Ryanair Chief Executive Michael O'Leary has warned that the Irish government's decision to impose a flight passenger tax could damage its investment in the national carrier Aer Lingus.
Announcing the low-cost airline's half-year profits, which fell by 47% to EUR215m largely as a result of record high oil prices, O'Leary stated that the effect of the passenger tax would be relatively minor on Ryanair itself because most of its traffic originates outside of Ireland. However, he added that the tax "will seriously damage our investment in Aer Lingus, who are almost entirely exposed to Irish originating traffic and whose load factors are steadily declining."
Irish Finance Minister Brian Lenihan announced in the budget last month that a new air travel tax will be imposed at a flat charge of EUR10 per passenger, with shorter journeys attracting a EUR2 charge.
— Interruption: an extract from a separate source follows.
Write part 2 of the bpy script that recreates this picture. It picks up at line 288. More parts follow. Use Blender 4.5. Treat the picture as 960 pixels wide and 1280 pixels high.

The levy is due to be introduced in March 2009.
O'Leary also warned that the tax would result in Ryanair scaling back its investment in Shannon airport in Ireland's west.
"Our base at Shannon, where average airfares are less than EUR10 all winter long, will be particularly hard hit and we expect to reduce flights and traffic by up to 75% from November 2009 if this penal flat rate tax is implemented as announced," the Ryanair chief announced.
“This flat rate travel tax has already failed in the UK and Holland where traffic at many airports is in steep decline. It is inevitable that Irish traffic [and] tourism will suffer a similar decline next year," he argued.